U.S. Attorney’s Office February 20, 2014
  • Northern District of Alabama (205) 244-2001

BIRMINGHAM—The former jail administrator of the Clay County Detention Center pleaded guilty Wednesday to violating the civil rights of inmates by using his authority to sexually abuse or otherwise deprive the inmates of their constitutional rights, announced U.S. Attorney Joyce White Vance and FBI Special Agent in Charge Richard D. Schwein Jr.

JEFFREY SCOTT COTNEY, 48, of Ashland, entered his plea before U.S. District Judge L. Scott Coogler to four counts of deprivation of rights under color of law between May 2009 and spring 2010 while he worked as Clay County’s jail administrator. As part of that job, Cotney ran the inmate worker program, recommending which inmates could participate in the program and supervising the inmate workers.

A federal grand jury indicted Cotney in November. His sentencing is scheduled May 27.

As part of Cotney’s plea agreement with the government, he must register as a sex offender, surrender all current law enforcement licenses and certifications, and neither seek nor hold a law enforcement job or one where he would have custodial authority over others, including as a correctional or probation officer or bail bondsman.

Cotney pleaded guilty to four counts involving three inmates, but the conduct he admitted to in his plea agreement also includes a fourth inmate.

In his plea, Cotney admitted to coercing one inmate to submit to a sexual act on four occasions in 2009—three times at Cotney’s home and once on the side of the road during a trip to Oxford to get automobile parts.

Cotney admitted to violating the civil rights of a second inmate in 2009, forcing that inmate to submit to a strip search with no law enforcement justification.

Cotney admitted to repeatedly and improperly grabbing and touching a third inmate in 2009 and 2010, including telling the inmate that he needed to check whether the inmate had any new tattoos and ordering the inmate to remove all his clothing.

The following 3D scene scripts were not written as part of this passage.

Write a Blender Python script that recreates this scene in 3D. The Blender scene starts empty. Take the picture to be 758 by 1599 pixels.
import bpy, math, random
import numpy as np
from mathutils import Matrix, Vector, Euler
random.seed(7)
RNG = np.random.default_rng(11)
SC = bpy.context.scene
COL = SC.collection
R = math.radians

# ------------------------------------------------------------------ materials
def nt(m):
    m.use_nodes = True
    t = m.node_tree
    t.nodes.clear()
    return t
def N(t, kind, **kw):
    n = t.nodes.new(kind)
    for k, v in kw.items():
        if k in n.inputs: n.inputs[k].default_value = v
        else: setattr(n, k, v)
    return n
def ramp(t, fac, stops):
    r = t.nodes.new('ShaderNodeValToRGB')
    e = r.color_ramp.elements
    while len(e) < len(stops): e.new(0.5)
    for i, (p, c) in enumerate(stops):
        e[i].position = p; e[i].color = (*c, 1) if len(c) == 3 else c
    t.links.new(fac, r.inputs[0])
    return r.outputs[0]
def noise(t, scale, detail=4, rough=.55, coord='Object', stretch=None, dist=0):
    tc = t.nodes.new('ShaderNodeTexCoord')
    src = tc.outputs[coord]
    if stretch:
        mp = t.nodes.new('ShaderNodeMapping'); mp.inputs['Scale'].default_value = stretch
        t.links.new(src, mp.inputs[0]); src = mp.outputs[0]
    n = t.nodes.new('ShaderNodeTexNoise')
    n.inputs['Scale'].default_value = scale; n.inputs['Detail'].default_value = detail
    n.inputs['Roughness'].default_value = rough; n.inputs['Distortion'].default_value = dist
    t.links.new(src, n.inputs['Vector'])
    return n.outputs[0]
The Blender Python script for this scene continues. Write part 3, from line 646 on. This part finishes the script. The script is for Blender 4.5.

The inmate had tattoos on his legs, chest, hipbones, arms and groin, and Cotney felt all the tattoos, according to his plea agreement.

Cotney admitted to falsely accusing a fourth inmate of possessing contraband and ordering that inmate into lockdown for 45 days and then having him transferred to a state prison, all in retaliation for the man rejecting a sexual proposition from Cotney.

By pleading guilty to four of the eight charges in the indictment, Cotney could face a year in prison on each of the four counts of using his authority as a jail administrator to deprive the inmates of their civil rights.

The FBI and the Alabama Bureau of Investigation investigated the case, which Assistant U.S. Attorney Tamarra Matthews Johnson is prosecuting.